CRAIG CONLEY (Prof. Oddfellow) is recognized by Encarta as “America’s most creative and diligent scholar of letters, words and punctuation.” He has been called a “language fanatic” by Page Six gossip columnist Cindy Adams, a “cult hero” by Publisher’s Weekly, a “monk for the modern age” by George Parker, and “a true Renaissance man of the modern era, diving headfirst into comprehensive, open-minded study of realms obscured or merely obscure” by Clint Marsh. An eccentric scholar, Conley’s ideas are often decades ahead of their time. He invented the concept of the “virtual pet” in 1980, fifteen years before the debut of the popular “Tamagotchi” in Japan.
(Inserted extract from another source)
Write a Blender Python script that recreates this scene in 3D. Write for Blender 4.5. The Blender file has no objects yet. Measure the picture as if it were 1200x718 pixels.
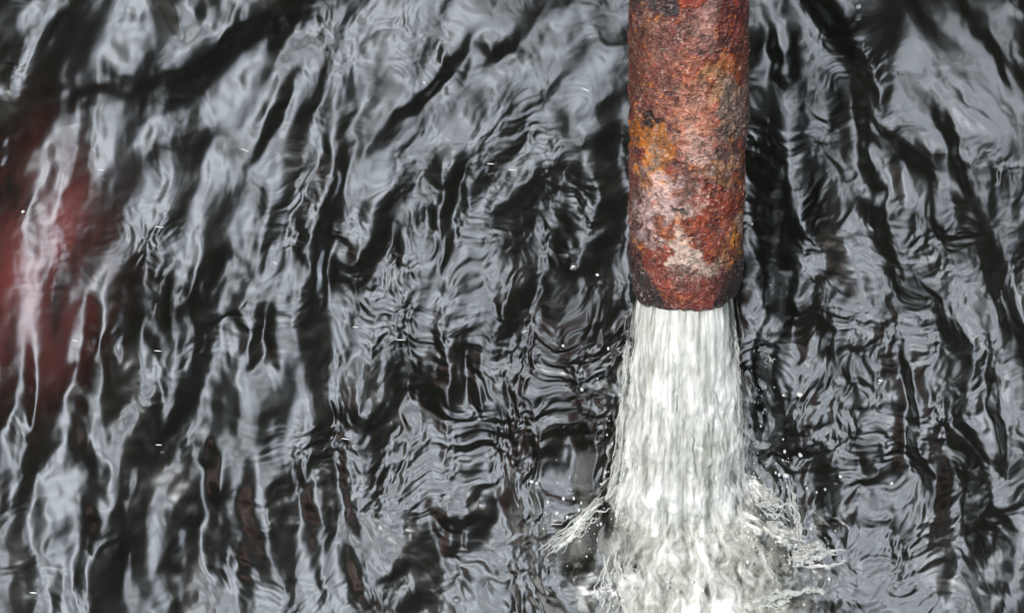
import bpy, math, random
import numpy as np
from mathutils import Vector, Matrix

R = math.radians
rng = np.random.default_rng(7)
random.seed(7)
scene = bpy.context.scene
C = scene.collection

# ------------------------------------------------------------------ camera
DELTA = 62.0                                   # degrees below the horizon
THETA = 24.0                                   # tilt of the pipe away from the picture plane
TANH = 0.21766                                 # tan(half horizontal field of view)
fwd = Vector((0, math.cos(R(DELTA)), -math.sin(R(DELTA))))
upv = Vector((0, math.sin(R(DELTA)), math.cos(R(DELTA))))
rgt = Vector((1, 0, 0))
MOUTH = Vector((0.0, 0.118, 0.25))             # centre of the pipe mouth, water level is z = 0
camloc = MOUTH - 2.35 * (fwd + rgt * (203 / 600 * TANH) + upv * (18 / 600 * TANH))
cd = bpy.data.cameras.new('camera')
cam = bpy.data.objects.new('camera', cd)
C.objects.link(cam)
cam.location = camloc
cam.rotation_euler = (R(90 - DELTA), 0, 0)
cd.sensor_width = 36
cd.lens = 18 / TANH
cd.clip_start = 0.05
cd.clip_end = 2000
scene.camera = cam

# ------------------------------------------------------------------ sky and sun
SUN_EL, SUN_AZ = 66.0, 224.0                   # azimuth clockwise from +y: behind the camera
w = bpy.data.worlds.new('World')
scene.world = w
w.use_nodes = True
nt = w.node_tree
nt.nodes.clear()
def N(tree, typ, **kw):
    n = tree.nodes.new(typ)
    for k, v in kw.items():
        if k.startswith('i_'):
            n.inputs[k[2:].replace('_', ' ')].default_value = v
        else:
            setattr(n, k, v)
    return n
def L(tree, a, b):
    tree.links.new(a, b)
wo = N(nt, 'ShaderNodeOutputWorld')
bg = N(nt, 'ShaderNodeBackground')
bg.inputs['Strength'].default_value = 0.10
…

His virtual pet, actually a rare flower, still thrives and has reached an incomprehensible size. Conley’s website is OneLetterWords.com.
Here are two precursors to Citizen Kane. The first caption reads, "'Who is Rosebud?' he asked" ("A Treacherous Calm" by Thomas Keyworth, in Cassells, 1887). The second caption reads, "It was only when he had opened the door that he realized what he had lost in his broken Rosebud" (Thrilling Life Stories for the Masses, 1892).
Did you know the everyman John Doe shortened his name when he immigrated (as did John Q. Public, who was originally of the proud Publicus line)? We find John Doughgob's original signature in The American Legion Weekly, Dec. 23, 1921.
An illustration from The Blue Poetry Book by Andrew Lang (1891). The caption reads: "Or is that sound, betwixt laughter and scream, The voice of the Demon who haunts the stream?"
Here's a precursor to the 1927 film It, with Clara Bow as the "it girl." Our illustration is by L. Hurley for The Echo yearbook of Greensboro College, 1921. (For some unbelievably weird yearbook imagery, see our How to Hoodoo Hack a Yearbook.)
At the end of The Maltese Falcon, the priceless statuette is at large. But did you know it ended up at stately Wayne Manor? Our proof appears in episode 22 of Batman. This is perhaps not so very surprising, as "the world of The Maltese Falcon is similar to that of the TV version of Batman and Robin" (John Docker, Postmodernism and Popular Culture, 1994).